▸ Dataset records:
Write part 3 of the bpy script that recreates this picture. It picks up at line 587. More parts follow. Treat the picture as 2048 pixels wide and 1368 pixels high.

--

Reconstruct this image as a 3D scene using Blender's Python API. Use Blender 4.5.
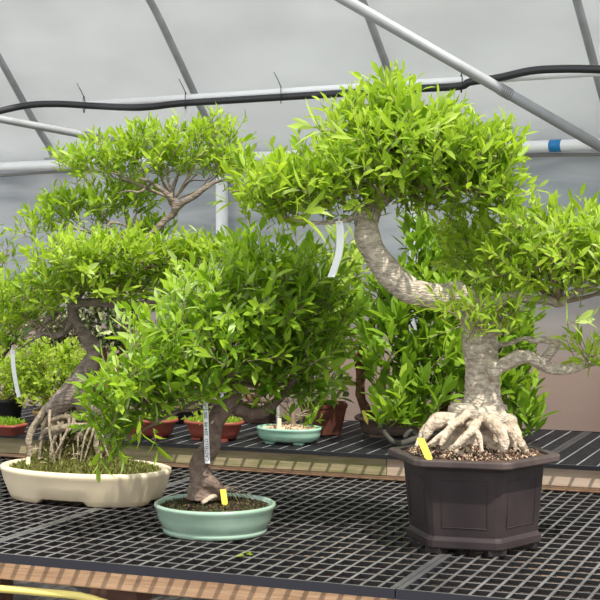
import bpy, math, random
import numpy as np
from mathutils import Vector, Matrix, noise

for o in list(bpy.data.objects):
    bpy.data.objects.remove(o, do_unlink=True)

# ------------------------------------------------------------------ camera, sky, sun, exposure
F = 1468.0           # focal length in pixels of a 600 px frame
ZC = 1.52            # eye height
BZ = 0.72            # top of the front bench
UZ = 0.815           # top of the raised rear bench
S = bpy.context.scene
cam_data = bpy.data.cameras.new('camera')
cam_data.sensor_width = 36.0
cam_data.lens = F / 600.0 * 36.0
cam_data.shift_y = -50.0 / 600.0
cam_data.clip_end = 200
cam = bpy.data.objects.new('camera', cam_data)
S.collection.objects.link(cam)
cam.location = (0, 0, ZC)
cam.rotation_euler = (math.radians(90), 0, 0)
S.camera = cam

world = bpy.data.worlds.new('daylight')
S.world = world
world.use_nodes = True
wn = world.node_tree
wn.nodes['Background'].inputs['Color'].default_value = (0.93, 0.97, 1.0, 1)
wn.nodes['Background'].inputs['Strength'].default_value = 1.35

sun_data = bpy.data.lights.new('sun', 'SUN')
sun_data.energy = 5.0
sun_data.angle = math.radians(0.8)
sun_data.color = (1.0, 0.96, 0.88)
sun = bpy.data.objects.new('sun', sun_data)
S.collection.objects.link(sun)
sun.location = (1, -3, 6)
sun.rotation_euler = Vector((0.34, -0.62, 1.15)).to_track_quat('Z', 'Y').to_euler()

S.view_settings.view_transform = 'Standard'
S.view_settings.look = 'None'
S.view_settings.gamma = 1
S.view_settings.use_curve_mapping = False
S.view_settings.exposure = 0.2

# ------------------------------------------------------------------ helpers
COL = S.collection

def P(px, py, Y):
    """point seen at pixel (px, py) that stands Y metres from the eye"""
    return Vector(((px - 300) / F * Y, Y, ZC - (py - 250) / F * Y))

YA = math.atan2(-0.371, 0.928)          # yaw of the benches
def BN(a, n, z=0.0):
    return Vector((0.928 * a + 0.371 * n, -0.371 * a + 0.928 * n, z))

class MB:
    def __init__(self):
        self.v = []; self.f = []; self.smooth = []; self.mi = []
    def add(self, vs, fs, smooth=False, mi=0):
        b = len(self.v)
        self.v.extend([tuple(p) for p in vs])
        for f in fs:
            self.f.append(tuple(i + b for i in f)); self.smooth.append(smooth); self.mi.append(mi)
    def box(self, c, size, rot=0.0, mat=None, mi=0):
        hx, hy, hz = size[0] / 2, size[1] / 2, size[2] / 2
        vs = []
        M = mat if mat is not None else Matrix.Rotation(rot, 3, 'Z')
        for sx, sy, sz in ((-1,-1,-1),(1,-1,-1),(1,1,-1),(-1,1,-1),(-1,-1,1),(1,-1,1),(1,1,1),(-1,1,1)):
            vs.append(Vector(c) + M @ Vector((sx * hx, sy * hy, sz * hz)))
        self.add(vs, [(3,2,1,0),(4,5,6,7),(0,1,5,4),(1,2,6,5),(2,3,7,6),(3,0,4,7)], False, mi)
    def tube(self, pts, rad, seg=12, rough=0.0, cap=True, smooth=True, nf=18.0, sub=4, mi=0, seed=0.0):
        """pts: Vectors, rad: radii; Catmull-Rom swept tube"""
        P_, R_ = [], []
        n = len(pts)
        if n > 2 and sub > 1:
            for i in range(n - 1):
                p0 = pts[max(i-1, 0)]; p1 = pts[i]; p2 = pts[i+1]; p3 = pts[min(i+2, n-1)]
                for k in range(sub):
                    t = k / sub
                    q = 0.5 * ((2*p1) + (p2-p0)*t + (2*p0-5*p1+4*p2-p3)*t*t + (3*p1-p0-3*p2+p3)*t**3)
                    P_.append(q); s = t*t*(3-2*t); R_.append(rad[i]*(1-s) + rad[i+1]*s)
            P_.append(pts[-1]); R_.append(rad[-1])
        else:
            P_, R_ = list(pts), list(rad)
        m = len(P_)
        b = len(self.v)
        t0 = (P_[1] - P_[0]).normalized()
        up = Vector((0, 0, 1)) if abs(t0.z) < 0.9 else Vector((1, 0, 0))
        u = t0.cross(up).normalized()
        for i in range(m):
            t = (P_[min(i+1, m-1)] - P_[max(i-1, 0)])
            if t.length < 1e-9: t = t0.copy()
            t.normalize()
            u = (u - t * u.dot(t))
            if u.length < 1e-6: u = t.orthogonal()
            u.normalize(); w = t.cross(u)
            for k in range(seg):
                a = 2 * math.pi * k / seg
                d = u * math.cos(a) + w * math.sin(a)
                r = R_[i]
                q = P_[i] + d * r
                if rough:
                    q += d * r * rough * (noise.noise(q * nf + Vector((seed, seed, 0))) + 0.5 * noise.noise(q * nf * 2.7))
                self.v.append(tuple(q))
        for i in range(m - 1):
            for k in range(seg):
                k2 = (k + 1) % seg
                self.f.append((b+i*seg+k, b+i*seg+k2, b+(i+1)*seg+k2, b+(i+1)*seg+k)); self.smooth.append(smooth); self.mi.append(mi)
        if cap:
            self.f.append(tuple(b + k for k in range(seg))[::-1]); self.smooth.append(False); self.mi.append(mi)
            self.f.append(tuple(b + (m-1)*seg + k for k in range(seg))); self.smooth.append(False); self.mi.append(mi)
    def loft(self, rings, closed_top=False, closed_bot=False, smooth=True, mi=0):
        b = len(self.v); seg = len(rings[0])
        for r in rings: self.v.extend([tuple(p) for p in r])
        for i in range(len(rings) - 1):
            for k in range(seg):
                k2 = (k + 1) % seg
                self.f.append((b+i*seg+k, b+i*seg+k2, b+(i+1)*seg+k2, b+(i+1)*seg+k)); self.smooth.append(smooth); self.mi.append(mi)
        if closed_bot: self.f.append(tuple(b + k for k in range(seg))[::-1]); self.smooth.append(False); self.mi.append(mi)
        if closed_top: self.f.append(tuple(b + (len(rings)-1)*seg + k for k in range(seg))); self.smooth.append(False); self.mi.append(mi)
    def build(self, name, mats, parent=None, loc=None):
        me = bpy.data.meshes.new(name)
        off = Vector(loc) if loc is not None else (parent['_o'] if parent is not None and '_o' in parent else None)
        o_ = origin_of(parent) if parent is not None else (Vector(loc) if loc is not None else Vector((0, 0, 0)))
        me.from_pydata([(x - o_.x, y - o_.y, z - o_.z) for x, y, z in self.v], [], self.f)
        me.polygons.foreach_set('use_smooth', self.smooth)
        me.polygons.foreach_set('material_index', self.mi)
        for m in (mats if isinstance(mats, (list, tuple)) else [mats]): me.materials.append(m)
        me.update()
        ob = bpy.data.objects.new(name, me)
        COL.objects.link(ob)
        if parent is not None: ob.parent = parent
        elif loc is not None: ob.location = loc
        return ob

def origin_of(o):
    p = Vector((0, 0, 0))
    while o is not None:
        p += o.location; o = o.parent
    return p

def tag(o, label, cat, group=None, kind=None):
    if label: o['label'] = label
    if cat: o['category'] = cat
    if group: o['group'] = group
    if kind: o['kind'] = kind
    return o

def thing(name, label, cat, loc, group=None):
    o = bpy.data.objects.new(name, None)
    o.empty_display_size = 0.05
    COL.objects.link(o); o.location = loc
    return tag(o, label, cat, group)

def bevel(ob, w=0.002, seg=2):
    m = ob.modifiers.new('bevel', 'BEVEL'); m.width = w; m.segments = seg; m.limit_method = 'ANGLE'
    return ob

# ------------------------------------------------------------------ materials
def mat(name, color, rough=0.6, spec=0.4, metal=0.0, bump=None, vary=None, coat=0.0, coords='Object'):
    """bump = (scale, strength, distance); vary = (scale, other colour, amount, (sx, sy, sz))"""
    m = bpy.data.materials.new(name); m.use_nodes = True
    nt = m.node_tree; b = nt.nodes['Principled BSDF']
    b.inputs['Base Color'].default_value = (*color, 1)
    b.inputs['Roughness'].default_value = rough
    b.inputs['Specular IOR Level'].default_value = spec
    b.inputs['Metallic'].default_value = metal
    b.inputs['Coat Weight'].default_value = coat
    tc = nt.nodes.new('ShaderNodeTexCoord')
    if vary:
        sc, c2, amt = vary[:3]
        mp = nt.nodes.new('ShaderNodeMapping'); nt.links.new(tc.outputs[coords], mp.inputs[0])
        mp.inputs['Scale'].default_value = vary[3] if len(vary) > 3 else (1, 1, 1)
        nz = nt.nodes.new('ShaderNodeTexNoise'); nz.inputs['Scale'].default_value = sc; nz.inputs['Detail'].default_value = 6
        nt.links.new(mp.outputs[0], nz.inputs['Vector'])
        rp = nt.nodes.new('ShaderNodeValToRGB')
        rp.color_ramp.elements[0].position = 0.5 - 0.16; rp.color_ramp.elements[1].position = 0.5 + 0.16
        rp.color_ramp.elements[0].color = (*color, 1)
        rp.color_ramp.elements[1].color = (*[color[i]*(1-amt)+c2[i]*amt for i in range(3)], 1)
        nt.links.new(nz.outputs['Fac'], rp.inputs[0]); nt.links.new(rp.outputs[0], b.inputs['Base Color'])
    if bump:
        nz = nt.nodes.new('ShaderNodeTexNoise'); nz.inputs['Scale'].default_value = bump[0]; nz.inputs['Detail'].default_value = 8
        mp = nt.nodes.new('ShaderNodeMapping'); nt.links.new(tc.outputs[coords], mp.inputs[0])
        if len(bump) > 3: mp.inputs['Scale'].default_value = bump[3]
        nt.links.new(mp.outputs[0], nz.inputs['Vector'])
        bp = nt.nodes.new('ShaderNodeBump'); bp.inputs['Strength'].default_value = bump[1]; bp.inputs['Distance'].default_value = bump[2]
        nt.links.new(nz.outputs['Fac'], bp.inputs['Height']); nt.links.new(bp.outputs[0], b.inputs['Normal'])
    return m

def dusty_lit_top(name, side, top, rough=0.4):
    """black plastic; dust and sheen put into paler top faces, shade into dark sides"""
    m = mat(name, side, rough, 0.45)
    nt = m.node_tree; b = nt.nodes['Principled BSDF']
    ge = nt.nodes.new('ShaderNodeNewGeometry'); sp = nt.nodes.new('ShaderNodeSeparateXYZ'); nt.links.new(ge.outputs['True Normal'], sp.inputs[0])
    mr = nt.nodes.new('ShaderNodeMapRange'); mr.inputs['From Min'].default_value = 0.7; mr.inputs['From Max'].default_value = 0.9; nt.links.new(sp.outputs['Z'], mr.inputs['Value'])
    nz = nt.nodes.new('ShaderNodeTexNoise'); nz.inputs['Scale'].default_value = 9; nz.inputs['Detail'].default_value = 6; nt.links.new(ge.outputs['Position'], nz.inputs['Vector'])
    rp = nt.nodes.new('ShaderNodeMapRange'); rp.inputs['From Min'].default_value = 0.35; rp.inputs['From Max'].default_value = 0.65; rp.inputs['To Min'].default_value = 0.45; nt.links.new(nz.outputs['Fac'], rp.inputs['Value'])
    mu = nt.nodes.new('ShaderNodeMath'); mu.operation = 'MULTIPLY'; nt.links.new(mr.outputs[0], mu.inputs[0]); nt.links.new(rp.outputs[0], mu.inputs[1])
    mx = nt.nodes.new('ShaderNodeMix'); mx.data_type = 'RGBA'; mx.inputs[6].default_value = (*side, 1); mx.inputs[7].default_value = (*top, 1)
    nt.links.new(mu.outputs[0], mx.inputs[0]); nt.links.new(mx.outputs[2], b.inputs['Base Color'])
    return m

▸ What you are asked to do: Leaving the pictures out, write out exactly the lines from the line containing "Reconstruct this image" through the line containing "-0.62, 1.15)).to_track_quat('Z', 'Y').to_euler()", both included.

▸ Solution for this problem:
Reconstruct this image as a 3D scene using Blender's Python API. Use Blender 4.5.
import bpy, math, random
import numpy as np
from mathutils import Vector, Matrix, noise

for o in list(bpy.data.objects):
    bpy.data.objects.remove(o, do_unlink=True)

# ------------------------------------------------------------------ camera, sky, sun, exposure
F = 1468.0           # focal length in pixels of a 600 px frame
ZC = 1.52            # eye height
BZ = 0.72            # top of the front bench
UZ = 0.815           # top of the raised rear bench
S = bpy.context.scene
cam_data = bpy.data.cameras.new('camera')
cam_data.sensor_width = 36.0
cam_data.lens = F / 600.0 * 36.0
cam_data.shift_y = -50.0 / 600.0
cam_data.clip_end = 200
cam = bpy.data.objects.new('camera', cam_data)
S.collection.objects.link(cam)
cam.location = (0, 0, ZC)
cam.rotation_euler = (math.radians(90), 0, 0)
S.camera = cam

world = bpy.data.worlds.new('daylight')
S.world = world
world.use_nodes = True
wn = world.node_tree
wn.nodes['Background'].inputs['Color'].default_value = (0.93, 0.97, 1.0, 1)
wn.nodes['Background'].inputs['Strength'].default_value = 1.35

sun_data = bpy.data.lights.new('sun', 'SUN')
sun_data.energy = 5.0
sun_data.angle = math.radians(0.8)
sun_data.color = (1.0, 0.96, 0.88)
sun = bpy.data.objects.new('sun', sun_data)
S.collection.objects.link(sun)
sun.location = (1, -3, 6)
sun.rotation_euler = Vector((0.34, -0.62, 1.15)).to_track_quat('Z', 'Y').to_euler()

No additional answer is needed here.